3) Be Humble. This goes with number 2. If you are talking with a brother or sister who does not line up on every area with you, humility should be the tone communicated (Eph. 4.25-32) After all, #’s 1 & 2 above are true right? You do love them right? You really want them to be encouraged in Christ right?

4) Pick your spots. Currently, there is a lot of political debate on whether or not America should be the world’s policeman. Similarly, in every discussion and on every occasion, do we have to gas up the theological jets and drop payload on people who say something you disagree with? Are there times to actually bite our theological tongues? I think so. (again, not always, and certainly not on the issue of the gospel)

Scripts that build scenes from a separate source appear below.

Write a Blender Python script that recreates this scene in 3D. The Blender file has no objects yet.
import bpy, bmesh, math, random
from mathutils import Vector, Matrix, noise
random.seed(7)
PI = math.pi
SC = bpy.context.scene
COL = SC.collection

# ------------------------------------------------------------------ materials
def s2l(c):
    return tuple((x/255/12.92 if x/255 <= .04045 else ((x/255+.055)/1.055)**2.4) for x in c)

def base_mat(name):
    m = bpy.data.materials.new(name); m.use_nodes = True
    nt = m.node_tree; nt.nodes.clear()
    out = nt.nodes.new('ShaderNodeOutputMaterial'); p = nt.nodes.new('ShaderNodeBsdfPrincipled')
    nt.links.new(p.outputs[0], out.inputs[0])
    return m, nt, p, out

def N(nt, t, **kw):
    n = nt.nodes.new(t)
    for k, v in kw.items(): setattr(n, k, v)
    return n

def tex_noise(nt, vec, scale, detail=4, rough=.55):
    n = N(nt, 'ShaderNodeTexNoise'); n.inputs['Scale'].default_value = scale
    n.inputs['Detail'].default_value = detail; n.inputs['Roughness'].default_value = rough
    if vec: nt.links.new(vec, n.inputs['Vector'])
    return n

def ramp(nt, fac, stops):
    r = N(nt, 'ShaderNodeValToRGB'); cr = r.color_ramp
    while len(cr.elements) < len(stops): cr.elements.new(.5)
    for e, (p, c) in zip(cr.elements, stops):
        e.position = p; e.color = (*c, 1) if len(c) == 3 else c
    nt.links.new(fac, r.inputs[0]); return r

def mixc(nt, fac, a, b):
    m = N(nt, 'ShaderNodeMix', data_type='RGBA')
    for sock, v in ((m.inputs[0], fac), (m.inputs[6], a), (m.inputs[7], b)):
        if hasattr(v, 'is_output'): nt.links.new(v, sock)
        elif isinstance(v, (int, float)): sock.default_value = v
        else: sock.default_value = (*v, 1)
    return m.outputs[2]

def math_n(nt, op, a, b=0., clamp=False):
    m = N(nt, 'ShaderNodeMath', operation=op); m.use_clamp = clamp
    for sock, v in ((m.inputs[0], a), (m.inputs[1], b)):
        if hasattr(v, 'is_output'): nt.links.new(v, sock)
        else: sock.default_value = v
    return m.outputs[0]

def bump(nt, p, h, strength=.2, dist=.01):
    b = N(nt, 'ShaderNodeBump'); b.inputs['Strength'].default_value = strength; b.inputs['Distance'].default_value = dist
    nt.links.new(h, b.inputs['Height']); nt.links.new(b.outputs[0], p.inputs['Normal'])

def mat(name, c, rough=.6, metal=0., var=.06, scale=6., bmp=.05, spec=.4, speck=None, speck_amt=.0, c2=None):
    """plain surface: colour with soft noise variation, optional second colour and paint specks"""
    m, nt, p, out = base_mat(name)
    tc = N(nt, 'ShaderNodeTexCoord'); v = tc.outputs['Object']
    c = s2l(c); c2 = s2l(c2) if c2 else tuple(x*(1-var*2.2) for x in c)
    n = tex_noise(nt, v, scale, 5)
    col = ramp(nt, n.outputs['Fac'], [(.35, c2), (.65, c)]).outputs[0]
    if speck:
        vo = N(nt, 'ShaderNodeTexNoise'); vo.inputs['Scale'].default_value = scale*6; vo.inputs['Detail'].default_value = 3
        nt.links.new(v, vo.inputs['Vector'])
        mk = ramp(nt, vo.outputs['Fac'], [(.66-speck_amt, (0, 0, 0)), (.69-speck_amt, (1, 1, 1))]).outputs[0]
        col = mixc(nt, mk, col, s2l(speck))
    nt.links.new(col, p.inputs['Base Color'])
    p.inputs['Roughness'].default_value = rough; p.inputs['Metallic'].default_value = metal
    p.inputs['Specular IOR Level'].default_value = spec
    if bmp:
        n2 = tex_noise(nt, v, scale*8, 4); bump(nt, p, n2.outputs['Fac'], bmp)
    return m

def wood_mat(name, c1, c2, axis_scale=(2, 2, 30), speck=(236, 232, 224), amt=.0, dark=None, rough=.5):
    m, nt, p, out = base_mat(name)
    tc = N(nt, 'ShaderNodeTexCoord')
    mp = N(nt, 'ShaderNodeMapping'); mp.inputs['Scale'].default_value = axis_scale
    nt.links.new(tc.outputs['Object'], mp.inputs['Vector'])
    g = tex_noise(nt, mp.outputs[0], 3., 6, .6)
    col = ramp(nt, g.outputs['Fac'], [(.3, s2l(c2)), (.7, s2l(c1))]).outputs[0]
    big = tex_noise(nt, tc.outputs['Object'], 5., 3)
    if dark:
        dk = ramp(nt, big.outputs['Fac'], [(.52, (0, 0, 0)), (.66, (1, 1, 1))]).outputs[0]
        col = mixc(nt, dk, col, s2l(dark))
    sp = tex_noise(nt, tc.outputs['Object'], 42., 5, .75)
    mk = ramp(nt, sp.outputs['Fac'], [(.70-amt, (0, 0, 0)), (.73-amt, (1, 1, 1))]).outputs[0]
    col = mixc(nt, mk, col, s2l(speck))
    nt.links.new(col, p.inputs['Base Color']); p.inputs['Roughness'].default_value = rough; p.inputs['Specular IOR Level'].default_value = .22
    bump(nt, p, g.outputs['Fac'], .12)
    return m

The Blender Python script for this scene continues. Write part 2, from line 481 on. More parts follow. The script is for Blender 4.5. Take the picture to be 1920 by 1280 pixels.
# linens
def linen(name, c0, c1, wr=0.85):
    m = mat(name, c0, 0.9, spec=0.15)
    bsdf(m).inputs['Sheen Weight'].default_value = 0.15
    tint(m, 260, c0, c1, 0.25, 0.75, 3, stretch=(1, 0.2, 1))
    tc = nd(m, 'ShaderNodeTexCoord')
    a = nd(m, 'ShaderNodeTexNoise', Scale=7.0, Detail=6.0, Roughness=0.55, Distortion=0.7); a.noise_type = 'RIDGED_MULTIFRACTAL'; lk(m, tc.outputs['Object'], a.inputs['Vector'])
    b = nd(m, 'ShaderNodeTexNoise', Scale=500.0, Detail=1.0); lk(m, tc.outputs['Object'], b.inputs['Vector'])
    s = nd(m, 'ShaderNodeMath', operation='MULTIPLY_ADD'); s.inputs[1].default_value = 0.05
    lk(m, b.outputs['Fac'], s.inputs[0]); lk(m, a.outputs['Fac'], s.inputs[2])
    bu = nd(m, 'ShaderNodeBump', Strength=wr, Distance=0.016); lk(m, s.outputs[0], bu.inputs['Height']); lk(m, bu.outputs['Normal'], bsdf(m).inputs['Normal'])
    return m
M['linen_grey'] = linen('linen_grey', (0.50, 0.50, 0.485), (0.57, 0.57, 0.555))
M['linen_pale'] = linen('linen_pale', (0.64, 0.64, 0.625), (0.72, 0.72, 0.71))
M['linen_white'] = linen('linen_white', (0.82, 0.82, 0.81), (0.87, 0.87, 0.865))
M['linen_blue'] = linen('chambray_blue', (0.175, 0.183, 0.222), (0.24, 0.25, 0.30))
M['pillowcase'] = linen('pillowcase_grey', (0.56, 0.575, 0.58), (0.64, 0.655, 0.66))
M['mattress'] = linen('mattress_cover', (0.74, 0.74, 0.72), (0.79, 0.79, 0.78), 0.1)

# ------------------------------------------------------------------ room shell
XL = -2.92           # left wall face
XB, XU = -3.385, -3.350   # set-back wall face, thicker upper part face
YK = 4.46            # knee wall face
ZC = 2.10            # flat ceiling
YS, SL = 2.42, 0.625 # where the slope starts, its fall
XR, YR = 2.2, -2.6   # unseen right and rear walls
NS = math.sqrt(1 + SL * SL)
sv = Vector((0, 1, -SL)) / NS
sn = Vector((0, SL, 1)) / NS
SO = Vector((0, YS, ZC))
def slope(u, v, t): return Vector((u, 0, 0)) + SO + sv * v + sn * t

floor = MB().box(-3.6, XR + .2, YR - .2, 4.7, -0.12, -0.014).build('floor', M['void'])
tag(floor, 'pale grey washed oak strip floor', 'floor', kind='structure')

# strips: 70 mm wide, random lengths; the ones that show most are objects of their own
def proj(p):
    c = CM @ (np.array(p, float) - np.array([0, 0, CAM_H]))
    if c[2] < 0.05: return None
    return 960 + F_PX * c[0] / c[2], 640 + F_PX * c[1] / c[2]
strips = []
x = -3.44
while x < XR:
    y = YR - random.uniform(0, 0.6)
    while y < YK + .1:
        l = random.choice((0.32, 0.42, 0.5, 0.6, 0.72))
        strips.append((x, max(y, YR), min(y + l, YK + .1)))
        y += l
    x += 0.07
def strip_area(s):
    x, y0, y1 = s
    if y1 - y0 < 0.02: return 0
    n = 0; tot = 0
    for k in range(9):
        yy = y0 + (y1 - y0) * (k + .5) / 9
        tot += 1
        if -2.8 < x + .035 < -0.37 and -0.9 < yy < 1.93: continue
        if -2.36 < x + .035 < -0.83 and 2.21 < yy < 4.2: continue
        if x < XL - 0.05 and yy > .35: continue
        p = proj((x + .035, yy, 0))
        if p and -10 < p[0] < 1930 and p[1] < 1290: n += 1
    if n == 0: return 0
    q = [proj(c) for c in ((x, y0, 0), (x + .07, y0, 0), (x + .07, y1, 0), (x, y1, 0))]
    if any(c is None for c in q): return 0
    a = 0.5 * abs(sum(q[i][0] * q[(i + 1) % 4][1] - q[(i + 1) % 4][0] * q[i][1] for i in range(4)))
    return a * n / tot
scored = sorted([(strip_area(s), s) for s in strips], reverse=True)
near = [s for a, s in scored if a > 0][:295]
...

5) Read Church History. Take a look back in time and see the way in which saints have handled things in the past. Not to be pragmatic, but did the advancement of the King’s flag really come when the army was entrenched in with barbed wire and machine guns waiting to blast everyone? It seemed to come through a firm grasp of the gospel and then a prayerful attempt to live out the implications of it in love and grace.

By God’s grace I think I’m growing in this area, but I still see a lot of tendencies. I also realize that you can forget the gospel in the other direction and accept everyone. This is the challenge of balance in the gospel. It is also the blessed fruit of the Holy Spirit leading and shaping his people.

I conclude here by saying that I think you can be discerning without being negative. I think it is a challenge though. I also think it is impossible without taking your stand on the gospel. And it is impossible without actually believing the truth of the gospel deeply yourself.